Mayor Westervelt did not shy away from unpopular decisions if he considered them to serve the general good. In 1853 the New York legislature designated a 750-acre (300 ha) area from 59th to 106th Streets for the creation of the planned Central Park, though the land alone cost over $5 million. At the time, the city's finances were declining, and Westervelt was concerned about overspending and the state's regulatory overreach in its decision to designate such a large area. There were several competing proposals to curtail the park, but no decision was made until March 1855, when the city's board of councilmen voted 14-to-3 to trim both the lower thirteen blocks (from 59th to 72nd Streets) and four hundred feet from each side of Central Park. However, on March 23, 1855, the new Democratic Mayor, Fernando Wood, vetoed the measure.

The New York Draft Riots, the worst riots in United States history with respect to lives lost, took place during the Civil War in 1863, when immigrant factory workers forcibly resisted the federal government's military draft. In the United States, the period from 1820 to 1870 was generally characterized by conflicts on the domestic front, such as the police riots and the riots of the Know-Nothing movement. It was during Westervelt's term as mayor that some of the first Know-Nothing riots occurred. This nativist American political movement was empowered by popular fears that the country was being overwhelmed by Irish Catholic immigrants, who were often regarded as hostile to American values and controlled by the Pope in Rome. This body of thought was often propagated by street preachers. One of the most ambivalent characters was Reverend Mr. Parsons, who had been in the habit of regularly preaching on the wharves, in shipyards and other "obscure" places along the East and North Rivers. On December 11, 1853 he planted himself upon a pile of timber in the Westervelt & MacKay shipyard. His voice traveled far, and in the course of half an hour there was an assemblage of some ten thousand people. As a result of his speech a serious riot occurred and on the orders of Mayor Westervelt the preacher was taken into custody. Some Know-Nothinger hastened to the station house with the intention of liberating him. Finding no redress there, five thousand excited men marched to 308 East Broadway and surrounded the residence of Mayor Westervelt. Finding that he was absent from home, they contented themselves with daubing a large cross on the door.

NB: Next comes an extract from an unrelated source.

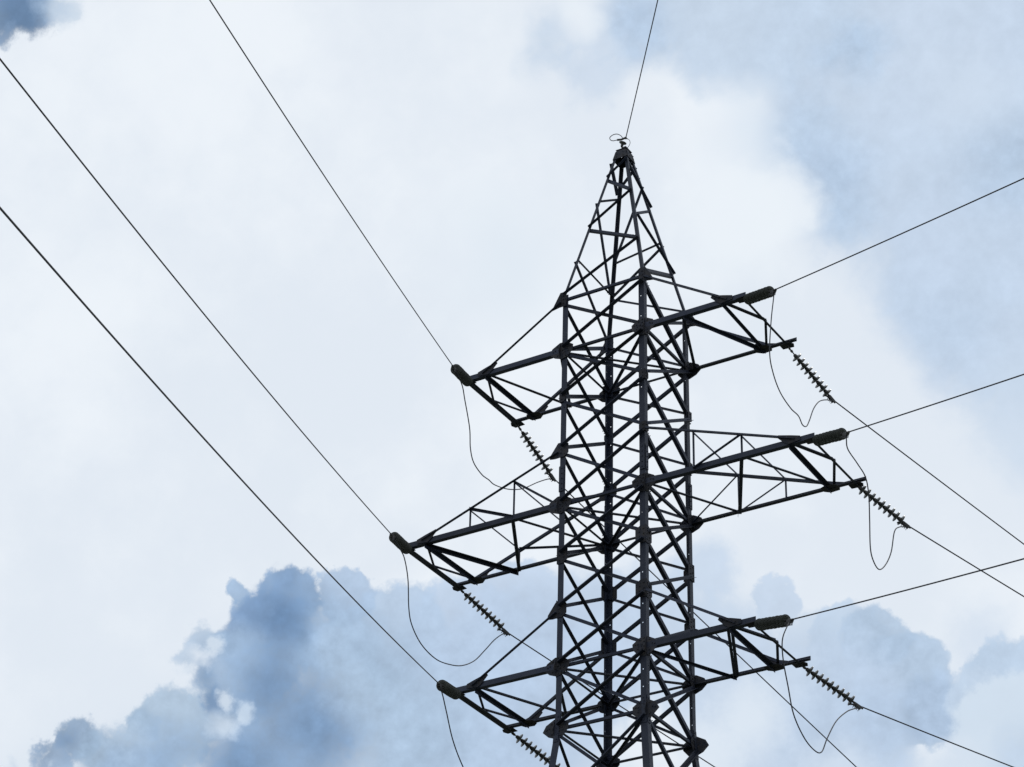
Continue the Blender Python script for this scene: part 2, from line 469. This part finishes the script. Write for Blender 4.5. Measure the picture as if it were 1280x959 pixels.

The feelings of the members of this movement against the participation of foreign-born citizens in municipal affairs had grown very bitter, and Westervelt set himself so sternly against them that his house was mobbed again. Probably due to the paucity of support for his reformist efforts during his term, but also because he applied himself more and more to the business of shipbuilding again, Westervelt declined a renomination, which for him was equivalent to an election, and was succeeded as Mayor by Fernando Wood. In 1857 Westervelt became a member of the New York State Assembly for Rockland County.